09/09/2015 Migration, Refugees and Displaced Persons
The Dublin system, the EU’s legal instrument for identifying the country responsible for examining individual asylum applications, “has collapsed and must be reformed as a matter of urgency”, the Migration Committee of the Parliamentary Assembly of the Council of Europe (PACE) has concluded, while calling for new burden-sharing mechanisms including mutual recognition of positive decisions on refugee applications and introduction of a common status of "European refugee".
The draft resolution adopted on the basis of a report prepared by Michele Nicoletti (Italy, SOC) states that the Dublin system has “an unacceptably high human cost” for asylum applicants and resource cost to participating states in complying with its lengthy and complicated procedures. Moreover, its operation is compromised, as it depends on the still unfulfilled assumption that all participating states are able to ensure protection of asylum applicants and properly cope with the number of applications they receive.
Without far-reaching reform of the European asylum system as a whole, there is a risk of participating states suspending, or withdrawing from, the Dublin system, “which would cause chaos and confusion”.
Pending the evaluation of the system by the European Commission next year as announced, the members said that measures “can and should be taken now”.

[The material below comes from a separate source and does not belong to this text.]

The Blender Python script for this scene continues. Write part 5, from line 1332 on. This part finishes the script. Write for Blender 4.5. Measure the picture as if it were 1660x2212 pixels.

Among these measures, they stressed, in particular, that the family-related responsibility criteria and provisions concerning the best interests of the child should be applied strictly; that recognised refugees should be relocated on a level adequate to ensure equitable burden-sharing amongst the participating states and that a status of ‘European refugee’ should be introduced for beneficiaries of international protection, allowing transfer of residence and exercise of other rights between states.
The Committee also called for an immediate, holistic evaluation of the Dublin system and the wider context within which it operates.
The report will be debated during PACE Autumn session (28 September-2 October 2015).